3. Data Handling in Finance:

   • Learned to handle financial time series data, including log returns, annualization, and covariance matrix calculations
   • Gained experience with real-world data issues like missing values and alignment problems

4. Code Organization:

   • Practiced modular programming by separating concerns (data fetching, regression, optimization, visualization)
   • Learned to avoid duplicate calculations by passing pre-computed values between functions

5. Visualization Best Practices:

   • Understood how to create informative financial visualizations that communicate complex concepts clearly
   • Learned to use color coding and legends effectively to show multiple data dimensions

6. Portfolio Theory Insights:

   • Gained practical understanding of how diversification works through covariance matrices
   • Learned why certain stocks get zero weight in optimized portfolios (high correlation or poor risk-adjusted returns)

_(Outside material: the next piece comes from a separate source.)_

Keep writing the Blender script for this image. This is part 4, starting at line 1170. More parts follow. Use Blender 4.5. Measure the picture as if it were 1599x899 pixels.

7. Professional Reporting:

   • Developed skills in creating business-focused reports that translate mathematical results into actionable insights
   • Learned to present quantitative results in a format accessible to portfolio managers

This project provided valuable hands-on experience in quantitative finance, combining theoretical knowledge with practical implementation skills.